» **GIVEN INSTRUCTION**: Type out the material below exactly.
::: DATA EXTRACT :::
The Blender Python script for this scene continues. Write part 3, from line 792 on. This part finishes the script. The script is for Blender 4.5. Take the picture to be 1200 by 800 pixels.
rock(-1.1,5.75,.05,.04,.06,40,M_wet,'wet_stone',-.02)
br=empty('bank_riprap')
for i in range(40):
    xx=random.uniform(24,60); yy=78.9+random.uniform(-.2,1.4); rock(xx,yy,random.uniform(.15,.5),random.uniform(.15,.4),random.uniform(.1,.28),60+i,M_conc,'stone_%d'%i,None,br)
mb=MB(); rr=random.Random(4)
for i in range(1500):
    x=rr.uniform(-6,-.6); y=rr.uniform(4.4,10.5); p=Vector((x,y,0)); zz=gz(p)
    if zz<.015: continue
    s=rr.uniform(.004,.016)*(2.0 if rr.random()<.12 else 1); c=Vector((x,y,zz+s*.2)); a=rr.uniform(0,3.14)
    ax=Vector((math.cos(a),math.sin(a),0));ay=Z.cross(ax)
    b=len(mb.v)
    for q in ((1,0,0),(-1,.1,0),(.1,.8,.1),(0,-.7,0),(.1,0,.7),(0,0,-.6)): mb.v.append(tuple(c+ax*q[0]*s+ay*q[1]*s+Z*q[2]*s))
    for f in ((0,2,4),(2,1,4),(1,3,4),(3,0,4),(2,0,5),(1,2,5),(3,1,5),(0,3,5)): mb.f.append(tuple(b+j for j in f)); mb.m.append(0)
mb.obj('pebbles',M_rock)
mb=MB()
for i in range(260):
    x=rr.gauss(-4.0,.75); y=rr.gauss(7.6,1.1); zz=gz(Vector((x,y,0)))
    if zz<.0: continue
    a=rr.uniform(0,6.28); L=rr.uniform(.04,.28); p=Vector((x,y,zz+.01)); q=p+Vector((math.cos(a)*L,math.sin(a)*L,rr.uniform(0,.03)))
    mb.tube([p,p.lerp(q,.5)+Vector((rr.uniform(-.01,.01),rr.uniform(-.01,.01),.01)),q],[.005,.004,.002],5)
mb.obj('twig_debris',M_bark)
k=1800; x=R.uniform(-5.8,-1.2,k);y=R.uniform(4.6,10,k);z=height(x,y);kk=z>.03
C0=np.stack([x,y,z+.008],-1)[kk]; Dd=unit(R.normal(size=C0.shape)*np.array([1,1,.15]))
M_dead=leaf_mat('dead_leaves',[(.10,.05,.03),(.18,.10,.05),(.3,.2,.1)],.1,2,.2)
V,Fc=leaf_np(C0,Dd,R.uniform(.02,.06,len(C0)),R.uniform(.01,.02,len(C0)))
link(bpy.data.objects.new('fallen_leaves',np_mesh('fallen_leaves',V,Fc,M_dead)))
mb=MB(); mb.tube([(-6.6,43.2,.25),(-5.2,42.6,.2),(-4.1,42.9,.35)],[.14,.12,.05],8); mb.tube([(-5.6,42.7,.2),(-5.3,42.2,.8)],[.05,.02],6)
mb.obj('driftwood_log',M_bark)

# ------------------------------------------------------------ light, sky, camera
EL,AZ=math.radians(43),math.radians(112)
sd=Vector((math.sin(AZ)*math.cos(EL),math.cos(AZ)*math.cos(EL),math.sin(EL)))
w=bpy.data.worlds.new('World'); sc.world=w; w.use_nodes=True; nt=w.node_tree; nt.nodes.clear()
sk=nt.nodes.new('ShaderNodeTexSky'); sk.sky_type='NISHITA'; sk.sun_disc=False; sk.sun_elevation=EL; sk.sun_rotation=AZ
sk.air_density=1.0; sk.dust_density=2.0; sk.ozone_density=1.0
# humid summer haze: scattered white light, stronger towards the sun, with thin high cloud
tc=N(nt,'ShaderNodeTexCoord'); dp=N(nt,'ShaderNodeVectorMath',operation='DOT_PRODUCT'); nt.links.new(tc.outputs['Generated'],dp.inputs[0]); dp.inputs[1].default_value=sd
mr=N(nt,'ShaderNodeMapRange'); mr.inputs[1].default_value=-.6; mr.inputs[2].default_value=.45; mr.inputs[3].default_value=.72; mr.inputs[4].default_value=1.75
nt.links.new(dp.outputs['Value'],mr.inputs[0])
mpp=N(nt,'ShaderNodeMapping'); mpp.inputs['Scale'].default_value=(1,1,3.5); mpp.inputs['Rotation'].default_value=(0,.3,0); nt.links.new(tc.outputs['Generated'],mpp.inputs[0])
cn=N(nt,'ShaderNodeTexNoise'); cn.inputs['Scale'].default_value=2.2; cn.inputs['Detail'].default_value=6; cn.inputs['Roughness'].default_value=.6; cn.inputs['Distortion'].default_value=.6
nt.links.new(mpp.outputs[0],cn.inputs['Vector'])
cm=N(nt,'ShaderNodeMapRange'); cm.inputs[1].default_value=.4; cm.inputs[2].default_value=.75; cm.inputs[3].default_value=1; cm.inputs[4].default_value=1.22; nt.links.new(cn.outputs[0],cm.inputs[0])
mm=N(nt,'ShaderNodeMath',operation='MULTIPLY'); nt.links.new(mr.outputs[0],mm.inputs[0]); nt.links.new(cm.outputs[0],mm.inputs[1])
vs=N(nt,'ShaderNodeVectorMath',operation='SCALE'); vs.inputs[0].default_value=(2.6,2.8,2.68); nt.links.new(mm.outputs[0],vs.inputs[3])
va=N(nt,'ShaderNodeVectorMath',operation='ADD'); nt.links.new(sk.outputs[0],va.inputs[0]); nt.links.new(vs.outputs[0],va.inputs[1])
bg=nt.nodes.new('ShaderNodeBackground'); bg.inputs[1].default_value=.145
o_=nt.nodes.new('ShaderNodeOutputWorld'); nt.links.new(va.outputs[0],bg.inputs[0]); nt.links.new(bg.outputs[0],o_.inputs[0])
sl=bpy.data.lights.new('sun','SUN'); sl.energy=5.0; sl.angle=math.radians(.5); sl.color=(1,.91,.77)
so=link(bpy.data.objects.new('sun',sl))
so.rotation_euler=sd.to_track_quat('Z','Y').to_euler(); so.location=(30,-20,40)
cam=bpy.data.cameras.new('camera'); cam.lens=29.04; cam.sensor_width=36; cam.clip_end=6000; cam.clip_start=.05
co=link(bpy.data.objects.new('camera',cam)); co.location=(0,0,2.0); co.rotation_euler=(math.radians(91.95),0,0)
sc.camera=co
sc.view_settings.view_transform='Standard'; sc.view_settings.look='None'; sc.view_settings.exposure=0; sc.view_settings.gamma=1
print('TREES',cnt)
:::
» **THE REPLY**:
The Blender Python script for this scene continues. Write part 3, from line 792 on. This part finishes the script. The script is for Blender 4.5. Take the picture to be 1200 by 800 pixels.
rock(-1.1,5.75,.05,.04,.06,40,M_wet,'wet_stone',-.02)
br=empty('bank_riprap')
for i in range(40):
    xx=random.uniform(24,60); yy=78.9+random.uniform(-.2,1.4); rock(xx,yy,random.uniform(.15,.5),random.uniform(.15,.4),random.uniform(.1,.28),60+i,M_conc,'stone_%d'%i,None,br)
mb=MB(); rr=random.Random(4)
for i in range(1500):
    x=rr.uniform(-6,-.6); y=rr.uniform(4.4,10.5); p=Vector((x,y,0)); zz=gz(p)
    if zz<.015: continue
    s=rr.uniform(.004,.016)*(2.0 if rr.random()<.12 else 1); c=Vector((x,y,zz+s*.2)); a=rr.uniform(0,3.14)
    ax=Vector((math.cos(a),math.sin(a),0));ay=Z.cross(ax)
    b=len(mb.v)
    for q in ((1,0,0),(-1,.1,0),(.1,.8,.1),(0,-.7,0),(.1,0,.7),(0,0,-.6)): mb.v.append(tuple(c+ax*q[0]*s+ay*q[1]*s+Z*q[2]*s))
    for f in ((0,2,4),(2,1,4),(1,3,4),(3,0,4),(2,0,5),(1,2,5),(3,1,5),(0,3,5)): mb.f.append(tuple(b+j for j in f)); mb.m.append(0)
mb.obj('pebbles',M_rock)
mb=MB()
for i in range(260):
    x=rr.gauss(-4.0,.75); y=rr.gauss(7.6,1.1); zz=gz(Vector((x,y,0)))
    if zz<.0: continue
    a=rr.uniform(0,6.28); L=rr.uniform(.04,.28); p=Vector((x,y,zz+.01)); q=p+Vector((math.cos(a)*L,math.sin(a)*L,rr.uniform(0,.03)))
    mb.tube([p,p.lerp(q,.5)+Vector((rr.uniform(-.01,.01),rr.uniform(-.01,.01),.01)),q],[.005,.004,.002],5)
mb.obj('twig_debris',M_bark)
k=1800; x=R.uniform(-5.8,-1.2,k);y=R.uniform(4.6,10,k);z=height(x,y);kk=z>.03
C0=np.stack([x,y,z+.008],-1)[kk]; Dd=unit(R.normal(size=C0.shape)*np.array([1,1,.15]))
M_dead=leaf_mat('dead_leaves',[(.10,.05,.03),(.18,.10,.05),(.3,.2,.1)],.1,2,.2)
V,Fc=leaf_np(C0,Dd,R.uniform(.02,.06,len(C0)),R.uniform(.01,.02,len(C0)))
link(bpy.data.objects.new('fallen_leaves',np_mesh('fallen_leaves',V,Fc,M_dead)))
mb=MB(); mb.tube([(-6.6,43.2,.25),(-5.2,42.6,.2),(-4.1,42.9,.35)],[.14,.12,.05],8); mb.tube([(-5.6,42.7,.2),(-5.3,42.2,.8)],[.05,.02],6)
mb.obj('driftwood_log',M_bark)

# ------------------------------------------------------------ light, sky, camera
EL,AZ=math.radians(43),math.radians(112)
sd=Vector((math.sin(AZ)*math.cos(EL),math.cos(AZ)*math.cos(EL),math.sin(EL)))
w=bpy.data.worlds.new('World'); sc.world=w; w.use_nodes=True; nt=w.node_tree; nt.nodes.clear()
sk=nt.nodes.new('ShaderNodeTexSky'); sk.sky_type='NISHITA'; sk.sun_disc=False; sk.sun_elevation=EL; sk.sun_rotation=AZ
sk.air_density=1.0; sk.dust_density=2.0; sk.ozone_density=1.0
# humid summer haze: scattered white light, stronger towards the sun, with thin high cloud
tc=N(nt,'ShaderNodeTexCoord'); dp=N(nt,'ShaderNodeVectorMath',operation='DOT_PRODUCT'); nt.links.new(tc.outputs['Generated'],dp.inputs[0]); dp.inputs[1].default_value=sd
mr=N(nt,'ShaderNodeMapRange'); mr.inputs[1].default_value=-.6; mr.inputs[2].default_value=.45; mr.inputs[3].default_value=.72; mr.inputs[4].default_value=1.75
nt.links.new(dp.outputs['Value'],mr.inputs[0])
mpp=N(nt,'ShaderNodeMapping'); mpp.inputs['Scale'].default_value=(1,1,3.5); mpp.inputs['Rotation'].default_value=(0,.3,0); nt.links.new(tc.outputs['Generated'],mpp.inputs[0])
cn=N(nt,'ShaderNodeTexNoise'); cn.inputs['Scale'].default_value=2.2; cn.inputs['Detail'].default_value=6; cn.inputs['Roughness'].default_value=.6; cn.inputs['Distortion'].default_value=.6
nt.links.new(mpp.outputs[0],cn.inputs['Vector'])
cm=N(nt,'ShaderNodeMapRange'); cm.inputs[1].default_value=.4; cm.inputs[2].default_value=.75; cm.inputs[3].default_value=1; cm.inputs[4].default_value=1.22; nt.links.new(cn.outputs[0],cm.inputs[0])
mm=N(nt,'ShaderNodeMath',operation='MULTIPLY'); nt.links.new(mr.outputs[0],mm.inputs[0]); nt.links.new(cm.outputs[0],mm.inputs[1])
vs=N(nt,'ShaderNodeVectorMath',operation='SCALE'); vs.inputs[0].default_value=(2.6,2.8,2.68); nt.links.new(mm.outputs[0],vs.inputs[3])
va=N(nt,'ShaderNodeVectorMath',operation='ADD'); nt.links.new(sk.outputs[0],va.inputs[0]); nt.links.new(vs.outputs[0],va.inputs[1])
bg=nt.nodes.new('ShaderNodeBackground'); bg.inputs[1].default_value=.145
o_=nt.nodes.new('ShaderNodeOutputWorld'); nt.links.new(va.outputs[0],bg.inputs[0]); nt.links.new(bg.outputs[0],o_.inputs[0])
sl=bpy.data.lights.new('sun','SUN'); sl.energy=5.0; sl.angle=math.radians(.5); sl.color=(1,.91,.77)
so=link(bpy.data.objects.new('sun',sl))
so.rotation_euler=sd.to_track_quat('Z','Y').to_euler(); so.location=(30,-20,40)
cam=bpy.data.cameras.new('camera'); cam.lens=29.04; cam.sensor_width=36; cam.clip_end=6000; cam.clip_start=.05
co=link(bpy.data.objects.new('camera',cam)); co.location=(0,0,2.0); co.rotation_euler=(math.radians(91.95),0,0)
sc.camera=co
sc.view_settings.view_transform='Standard'; sc.view_settings.look='None'; sc.view_settings.exposure=0; sc.view_settings.gamma=1
print('TREES',cnt)